STARs share awareness in classrooms


By Monica Levette Clark
Daily Forty Niner

More than 30 students at Cal State Long Beach gathered for a day of training Sunday, at the Students Talk About Race workshop, preparing them to be placed as facilitators of multicultural awareness in middle and high schools throughout Long Beach.
 
The STAR program, which was founded in North Carolina in 1980, was brought to California in November of 1992 in response to the Los Angeles riots after the verdict was given in the Rodney King trial.
 
James Manceau Sauceda, director of the Multicultural Center on campus, was instrumental in the implementation of the program, which started at CSULB with only 15 students. Since then, the STAR program has had more than 1,600 college students become volunteers and has placed them in 76 schools in the area.
 
“The sad truth is that people still have a distorted view about humanity today,” Sauceda said.   “One of the biggest misconceptions is that we are all segregated and mono-cultural. We are not taught to see things as interconnected, and if we were, we would see that that we are all connected in history and life.”
 
For eight weeks of the fall semester, the students who attended the six hour day of training will pair up and develop effective and creative presentations on the subject of cross-cultural relations. The goal of the STAR program is to incite the awareness of the misconceptions of race and diversity in the minds of today’s youth.
 
Sauceda said that the duty of the volunteers is to bring racial and cultural issues out from under the rug and onto the table.
 
“As Dr. Martin Luther King said, ‘We are not here to create tension, we are here to surface the tension that already exists,” Sauceda said.
 
The students who attended the workshop said they were very interested in participating in the STAR program.
 
“At my high school, segregation among people of different backgrounds was a real issue.
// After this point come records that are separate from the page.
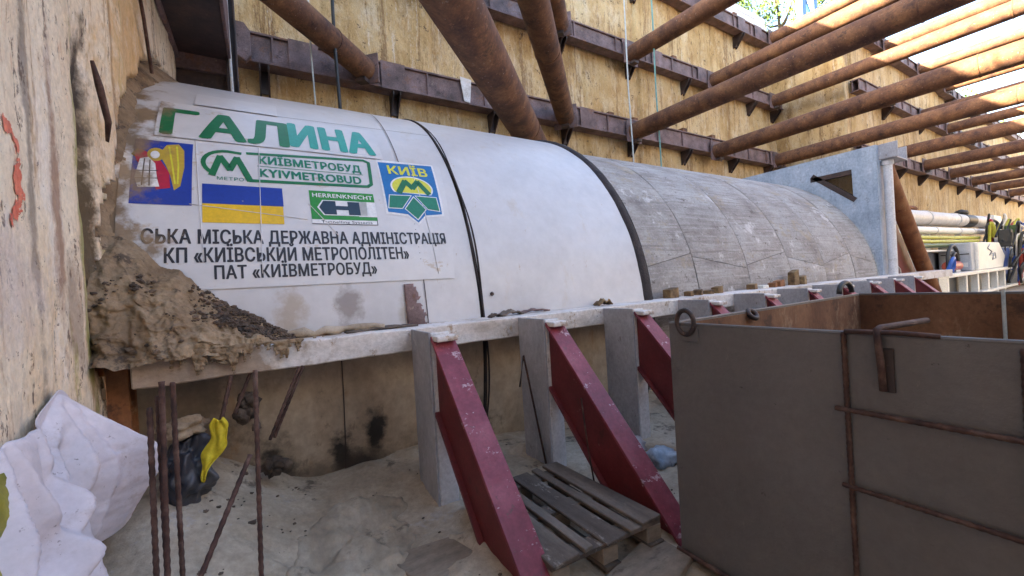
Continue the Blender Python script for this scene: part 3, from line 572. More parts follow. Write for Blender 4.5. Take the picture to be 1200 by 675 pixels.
# city arms on blue: pale robed figure with golden wing and halo, red cloak
sheet('arms_field', 'p_blue', -.74, -.405, 1.235, 1.85, .019, 8, 14)
ell = lambda cx, cy, a, b, n=20, t0=0, t1=360: [(cx + a * math.cos(R(t0 + (t1 - t0) * i / n)), cy + b * math.sin(R(t0 + (t1 - t0) * i / n))) for i in range(n)]
flat_mesh('arms_wing', 'p_gold', [[(-.60, 1.70), (-.56, 1.81), (-.49, 1.83), (-.455, 1.76), (-.45, 1.58), (-.47, 1.40), (-.505, 1.36), (-.53, 1.5), (-.56, 1.6)], [(-.75, 1.68), (-.72, 1.75), (-.69, 1.70), (-.70, 1.62)]], .021)
flat_mesh('arms_wing_lines', 'p_lime', band([(-.545, 1.79), (-.52, 1.6), (-.5, 1.42)], .010) + band([(-.50, 1.80), (-.485, 1.6), (-.485, 1.42)], .010), .023)
flat_mesh('arms_cloak', 'p_red', [[(-.735, 1.70), (-.70, 1.74), (-.60, 1.66), (-.535, 1.52), (-.525, 1.38), (-.60, 1.36), (-.66, 1.5), (-.72, 1.62)]], .023)
flat_mesh('arms_halo', 'p_gold', [ell(-.615, 1.695, .05, .07)], .0245); flat_mesh('arms_face', 'p_white', [ell(-.62, 1.69, .026, .04)], .0265)
flat_mesh('arms_robe', 'p_white', [[(-.70, 1.64), (-.655, 1.66), (-.615, 1.60), (-.60, 1.46), (-.585, 1.385), (-.70, 1.37), (-.72, 1.46)]], .0255)
flat_mesh('arms_robe_lines', 'p_black', band([(-.675, 1.64), (-.68, 1.39)], .007) + band([(-.645, 1.63), (-.64, 1.39)], .007) + band([(-.71, 1.52), (-.60, 1.53)], .007) + band([(-.715, 1.45), (-.595, 1.46)], .007), .0275)
# creases in the vinyl
for k, (x, s, dx, ds) in enumerate([(-.39, 1.9, .05, -1.1), (.03, 1.9, -.03, -1.2), (1.30, 1.9, .05, -1.25), (-.42, 1.25, .75, -.1), (.35, 1.3, .2, -.3)]):
    MB().tube([wrap(x + dx * i / 12 + .01 * fbm(i, k), s + ds * i / 12, .019) for i in range(13)], .0035, 4).build('crease', 'banner', ban, smooth=True)

# --- mud smeared at the mouth of the opening, sand heap on the beam
mc = MB()
mc.grid(60, 150, lambda u, v: cyl_pt(-1.0 + (.23 + .07 * fbm(v * 9, 3) + .16 * sstep(.60, .9, v)) * u, R(2 + 78 * v), RS + .03 + (.20 * (1 - u) ** 1.3 - .035 * sstep(.6, 1, u) + .035 * fbm(u * 5, v * 22, 4) * (1 - u))),
        lambda u, v, p: u < .96 + .3 * fbm(v * 10, 5.5, 1))
tag(mc.build('mud_crust', 'mud', smooth='open', loc=(-.8, 3.8, 2)), 'brown mud crust smeared where the shield meets the broken wall', 'mud')
def heap_top(x):
    # crest height of the sand lying on the beam against the shield
    return 1.20 + .80 * max(0, 1 - (x + .80) / 1.02) ** 1.15
hp = MB()
def heap(u, v):
    x = -.85 + 1.32 * u; zt = heap_top(x) + .05 * fbm(x * 6, 2.2, 5)
    z = 1.19 + (zt - 1.19) * v
    th = math.asin(max(-1, min(1, (z - ZC) / RS)))
    ysurf = YC - RS * math.cos(th)
    dep = .37 * (1 - v) ** .7 * sstep(1.0, .45, u * .9) + .04 * (1 - v)
    n = fbm(x * 3.2, z * 3.2, 3); n2 = fbm(x * 10, z * 10, 1); n3 = fbm(x * 26, z * 26, 6)
    gul = .07 * abs(fbm(x * 4.5 + z * 1.5, z * 1.2, 12))
    return (x, ysurf - .03 - dep + (-.10 * n - .045 * n2 - .02 * n3 + gul) * (1 - .75 * v) * (.45 + .55 * sstep(1, .6, u)), z + .03 * fbm(x * 7, v * 5, 8))
hp.grid(220, 130, heap)
tag(hp.build('sand_heap', 'mud', smooth='open', loc=(-.4, 3.2, 1.2)), 'sloping heap of brown wet sand piled on the beam against the shield', 'sand heap')
cl = MB(); rr = random.Random(4)
def clod_ok(u, v):
    if u < .34: return fbm(u * 9, v * 4, 3) > .27
    return v > .45 - .1 * u + .25 * fbm(u * 6, v * 3, 8)
k = 0
while k < 1100:
    u = rr.random() * .80; v = rr.random() ** .8
    if rr.random() < .5: u = .42 + .36 * rr.random()
    if not clod_ok(u, v): continue
    k += 1; r_ = .004 + .015 * rr.random() ** 2.2
    cl.lump(Vector(heap(u, max(.02, min(.98, v)))) + Vector((0, -.003, .004)), r_, k, 1, .8, (1.2, 1, .85))
tag(cl.build('clay_clod', 'clod', loc=(-.3, 3.1, 1.3)), 'dark crumbly clay clods strewn over the sand heap', 'clay clods', kind='stuff')
drip = MB()
drip.grid(160, 40, lambda u, v: (-.66 + 1.0 * u, 3.035 - .035 * math.sin(math.pi * min(1, v * 1.2)) * (.7 + .9 * fbm(u * 9, v * 3, 4)) - .018 * fbm(u * 26, v * 9, 1), 1.235 - .235 * v),
    lambda u, v, p: v < .22 + .50 * fbm(u * 7, 3.3, 2) + .35 * fbm(u * 24, 1.1, 3) + .15 * fbm(u * 20, v * 20, 9) - .35 * sstep(.45, 1, u))
tag(drip.build('mud_drip', 'mud', smooth='open', loc=(-.3, 3.04, 1.15), solid=.01), 'mud oozing in lumps over the front edge of the beam', 'mud', kind='stuff')

# ================================================================== CRADLE
bt = thing('cradle_beam', 'long whitewashed cradle beam lying along the side of the shield', 'beam', (5, 3.2, 1.1))
g = MB(); g.grid(150, 1, lambda u, v: (-.66 + 16.1 * u ** 1.4, 3.05 + .0 * v, 1.045 + .17 * v))
b2 = MB()
N_ = 160
for i in range(N_ + 1):
    x = -.66 + 16.1 * (i / N_) ** 1.5; q = .012 * fbm(x * 2.5, 1, 1) * max(0, 1 - x / 4)
    b2.v += [Vector((x, 3.05 + q, 1.045 + .010 * fbm(x * 3, 4, 2) * max(0, 1 - x / 4))), Vector((x, 3.05 + q, 1.215 + .010 * fbm(x * 4, 7, 2) * max(0, 1 - x / 4))), Vector((x, 3.46, 1.215)), Vector((x, 3.46, 1.045))]
    if i:
        a = (i - 1) * 4; c = i * 4
        for k in range(4): b2.f.append((a + k, a + (k + 1) % 4, c + (k + 1) % 4, c + k))
b2.f += [(0, 1, 2, 3), tuple(N_ * 4 + k for k in (3, 2, 1, 0))]
b2.build('beam_body', 'beam_white', bt, bevel=.008, seg=1)
xp = [.935, 1.90, 2.93, 4.12, 5.27, 6.40, 7.50, 8.6, 9.7, 10.8]
supl = ['crimson raker with grey post nearest the sand heap, its foot left of the pallet', 'crimson raker with grey post whose foot stands behind the pallet', 'crimson raker with grey post half hidden by the left edge of the grey skip',
        'grey post and pink raker top just behind the lifting ring of the skip', 'grey post and raker top between the first wooden wedges', 'pale grey post and raker top above the middle of the skip rim', 'small grey post and raker top below the last wedges', 'small bluish post and raker top below the concrete ring joints', 'bluish post and dark raker below the pale blue frame', 'last post and raker at the foot of the pale blue frame']
def support():
    x = 0.0; t = thing('cradle_support', supl[0], 'support', (0, 2.7, 0), 'grey posts with crimson rakers holding the cradle beam')
    p = MB()
    p.box(x, x + .018, 2.66, 3.045, -.1, 1.212)                      # side plate of the post
    p.build('post_plate', 'grey_paint', t, bevel=.006)
    p = MB(); p.box(x + .02, x + .155, 2.66, 2.69, -.1, 1.205); p.box(x + .02, x + .155, 3.01, 3.04, -.1, 1.04); p.box(x + .08, x + .095, 2.692, 3.008, -.1, 1.18)
    p.build('post_flange', 'white_paint', t, bevel=.005, seg=1)
    MB().box(x + .02, x + .175, 2.55, 2.657, 1.15, 1.19).build('cap_block', 'beam_white', t, bevel=.01)
    # raker: rolled section inclined toward the floor
    A = Vector((0, 2.60, 1.13)); Bv = Vector((0, 1.44, -.06)); d = (Bv - A).normalized(); n = Vector((0, -d.z, d.y)); n = n if n.z > 0 else -n
    L_ = (Bv - A).length
    def quad(n0, n1, xa, xb, nm, mt, top_cut=True):
        # a bar of the section between depths n0..n1 below the top face, cut plumb at the post
        q = MB(); vs = []
        for xx in (xa, xb):
            for dn in (n0, n1):
                s0 = (2.655 - (A.y - n.y * dn)) / d.y
                a = A - n * dn + d * s0
                b = A - n * dn + d * ((-.06 - (A.z - n.z * dn)) / d.z)
                vs += [(xx, a.y, a.z), (xx, b.y, b.z)]
        q.add(vs, [(0, 1, 3, 2), (4, 6, 7, 5), (0, 4, 5, 1), (2, 3, 7, 6), (0, 2, 6, 4), (1, 5, 7, 3)])
        return q
    rk = quad(0, .022, x + .012, x + .178, '', '').build('raker_top_flange', 'raker_top', t, bevel=.003, seg=1)
    quad(.0225, .36, x + .045, x + .060, '', '').build('raker_web', 'raker_side', t)
    quad(.361, .385, x + .012, x + .178, '', '').build('raker_bottom_flange', 'raker_side', t, bevel=.003, seg=1)
    return t
s0 = support(); s0.location.x = xp[0]
for i in range(1, 10):
    clone(s0, (xp[i], 2.7, 0), supl[i])
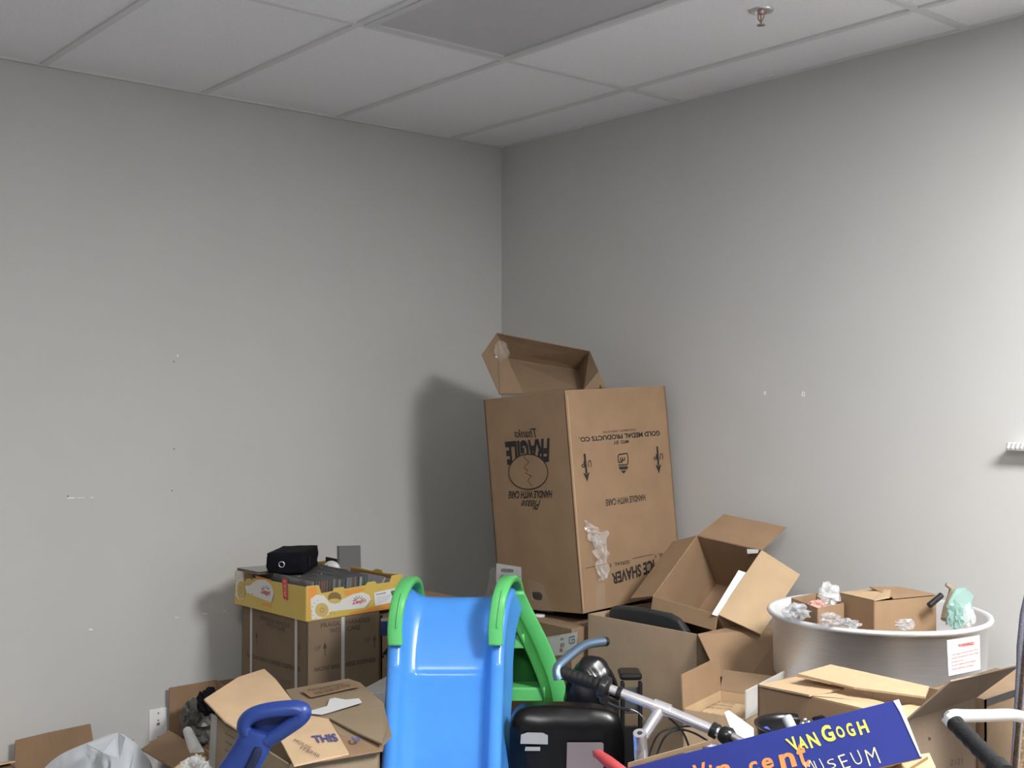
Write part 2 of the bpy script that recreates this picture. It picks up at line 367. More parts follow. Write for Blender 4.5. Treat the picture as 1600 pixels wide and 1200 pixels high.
# face with the hand hole
pl = BT.planeL(); n = -BT.ey
bm = bmesh.new(); i = .003
outer = [BT.k('f', 0)+BT.ey*i, BT.k('l', 0)+BT.ey*i, BT.k('l', 1)+BT.ey*i, BT.k('f', 1)+BT.ey*i]
hc = onp(838.5, 931.5, *pl)+BT.ey*i; hw, hh = .031, .0155; hole = []
for s in(1, -1):
    for j in range(9): a = -math.pi/2+math.pi*j/8; hole.append(hc+BT.ex*(s*(hw-hh+hh*math.cos(a)))+BT.ez*(s*hh*math.sin(a)))
es = []
for lp in(outer, hole):
    vv = [bm.verts.new(p_) for p_ in lp]
    es += [bm.edges.new((vv[k], vv[(k+1) % len(vv)])) for k in range(len(vv))]
bmesh.ops.triangle_fill(bm, edges=es, use_beauty=True, normal=n); bm.verts.index_update()
vs = [v.co.copy() for v in bm.verts]; fs = [[v.index for v in f.verts] for f in bm.faces]; bm.free()
nv = len(vs); mb.add([v+n*i for v in vs]+[v-n*i for v in vs], fs+[[k+nv for k in f][::-1] for f in fs]+[[4+k, 4+(k+1) % 18, nv+4+(k+1) % 18, nv+4+k] for k in range(18)])
part('body', t, CARD, mb)
# left-face lettering (upside down)
mb = MB()
def T(txt, pts, **k): text(mb, txt, pq(pl, pts), n, **k)   # BL BR TR TL in photo pixels
T('FRAGILE', [(859, 684), (789, 690), (793, 727), (858, 722)], bold=.05)
T('Thanks', [(838, 684), (803, 683), (804, 671), (838, 669)], shear=.4, bold=.01)
T('HANDLE WITH CARE', [(863, 766), (795, 767.5), (794.5, 779), (862.5, 778)], bold=.03)
T('Please', [(845, 781), (815, 782), (814, 794), (843, 797)], shear=.4, bold=.01)
cx, cy2, rx, ry = 826, 737, 30.5, 27.5
part('printed_lettering', t, INK, mb)
mb = MB(); el = [(cx+rx*math.cos(a)*(1+.04*math.sin(a)), cy2+ry*math.sin(a)) for a in [2*math.pi*j/40 for j in range(40)]]
poly(mb, pq(pl, el), n, .0014); part('printed_globe', t, CARD, mb)
mb = MB()
for j in range(40):
    a, b = el[j], el[(j+1) % 40]; line(mb, *pq(pl, [a, (b[0]+(b[0]-a[0])*.15, b[1]+(b[1]-a[1])*.15)]), .0042, n, .002)
zz = [(822, 711), (819, 714), (827, 722), (819, 731), (825, 734), (822, 739), (831, 744), (825, 751), (833, 760)]
for a, b in zip(zz, zz[1:]): line(mb, *pq(pl, [a, b]), .0022, n, .002)
part('printed_outline', t, INK, mb)
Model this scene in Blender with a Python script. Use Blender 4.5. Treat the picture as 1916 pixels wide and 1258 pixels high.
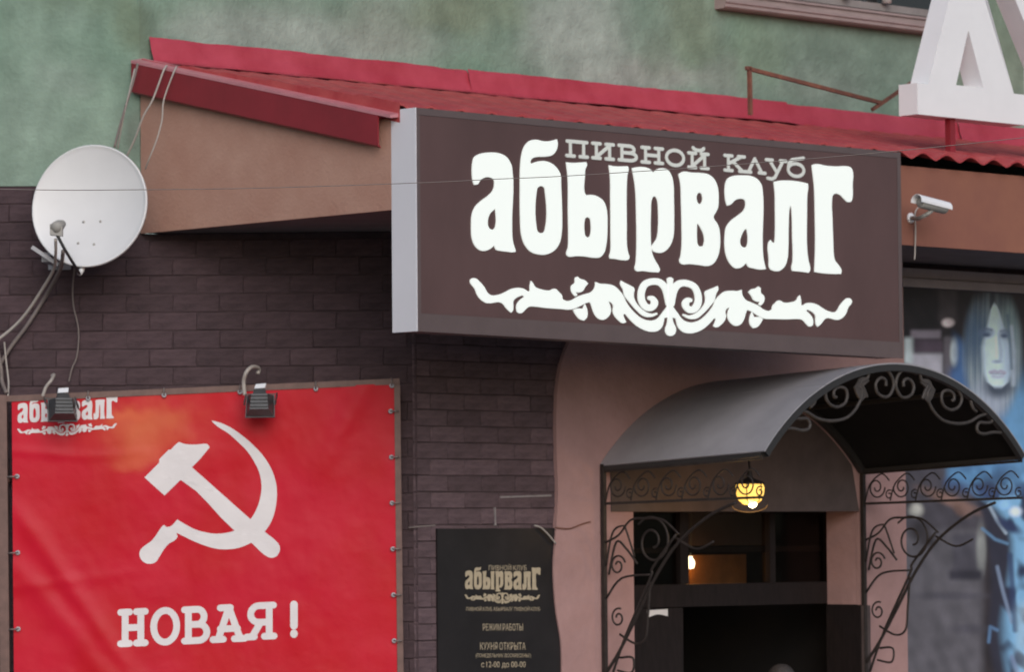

I want to be able to tell these high school students that they should get to know each other’s culture, and not have those boundaries,” Jennifer Salas, a music major who said she wanted to get more information on diversity for herself also.
 
Robin Marcario, a communications major, said that as a mother she is hoping to break away from the traditional, distorted racial views and pass on more healthy views about diversity to her children.
 
“We need to move away from the us and them mentality, and start to see acceptance as inclusive instead of exclusive,” Marcario said.
 
Rovel Scales, a business management major, said he wanted to do something more productive with his extra time, instead of watching television, and pass on knowledge to others.
 
“This workshop has expanded my knowledge about cultures and I want to use it to expand the knowledge of others,” Scales said.
 
Fletcher Brown, a business finance major, said he became more interested in the STAR program after attending the workshop. Although he said he thinks it will be a challenge for him to speak in front of a classroom of high school students, he is willing to face his fears for an important issue such as diversity.
 
This week the volunteers will be given their lists of schools they will attend to hold the one hour long presentations, once or twice a week. College students who are recruited to be volunteers in the STAR program may use it for general education credit, or may list it as a community service on their resumes.